Why Lucas Isn't Really a Surprise
For those who have tracked Lucas's career closely, the position is entirely consistent with his history. He is, above almost any other filmmaker of his generation, defined by his relationship to technology as a creative tool — not just as a means of production, but as a condition of possibility for the stories he wanted to tell.
The original Star Wars required inventing new visual effects techniques. The prequels waited for CGI to mature before production began. ILM, the company he created to solve a single film's technical problems in 1975, became the dominant visual effects company on Earth. For Lucas, the pattern has always been the same: want a story, invent the tool, tell the story.
His position also aligns with a notable generational pattern playing out across Hollywood. Critics of AI in film tend to skew younger — more attuned to the labour displacement and training-data ethics debates that dominate current discourse. The filmmakers who have come out in support of AI tend to be veterans: James Cameron, Martin Scorsese, Werner Herzog, Steven Soderbergh, and now Lucas. These are directors for whom technological disruption has always been part of the creative process, and who built careers precisely by embracing tools their peers were skeptical of.
The Debate Lucas Sidesteps
What makes Lucas's comments more complicated than a simple tech-optimist take is what he doesn't address: the fundamental difference between previous filmmaking technology shifts and AI.
Digital cameras replaced film cameras. CGI replaced practical effects. Both were new tools for human artists to wield. Generative AI is different in that it was trained, in most cases, on vast quantities of human-made creative work — often without the consent or compensation of the people who made it. It doesn't just give filmmakers a new tool; it reproduces patterns from an existing creative commons without clear attribution or economic return.
The horse-and-buggy analogy neatly avoids this distinction. Cars didn't learn to drive by studying millions of horse rides.

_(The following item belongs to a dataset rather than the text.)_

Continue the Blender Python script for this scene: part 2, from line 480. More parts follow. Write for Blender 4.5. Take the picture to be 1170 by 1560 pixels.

Lucas's suggestion that AI can itself solve the authenticity and attribution problem — by flagging fakes and identifying sources — is interesting but unproven at the scale the film industry would require. And his general framework of individual accountability ("if you're doing something illegal, be punished") offers little comfort to artists whose work may already be embedded in the training sets of the tools replacing them.
The Museum Paradox
There's a particular tension in where these comments were made. The Lucas Museum of Narrative Art, set to open in Los Angeles this fall, is dedicated to celebrating visual storytelling — and specifically the human art behind it. The museum's own positioning spotlights "stories and the people who tell them."
Lucas promoting AI filmmaking tools from the context of an institution honouring human narrative artists creates an irony he didn't explicitly address. Whether that's contradiction or simply evidence that he sees no fundamental conflict between AI tools and human storytelling is, perhaps, the most interesting question his remarks raise.
Where This Fits in the Broader Picture
Lucas's comments arrived at a charged moment for AI in entertainment. The debut of Tilly Norwood, an AI-generated "actress" set to star in an actual feature film, was making headlines in the same news cycle. Labour disputes over AI use in film and television have not disappeared since the 2023 strikes. And the question of where human creative labour ends and AI-assisted output begins is increasingly live on every major production.
Against that backdrop, one of cinema's most influential figures taking a clear, public, pro-AI position matters — not because it resolves the debate, but because it shapes it. Lucas carries enormous cultural authority among working filmmakers and audiences alike. His endorsement gives permission to a lot of people sitting on the fence, and signals to studios that AI-assisted filmmaking can be positioned as a continuation of a proud technological tradition rather than a break from it.
Whether that's how history will remember this moment depends on choices that haven't been made yet.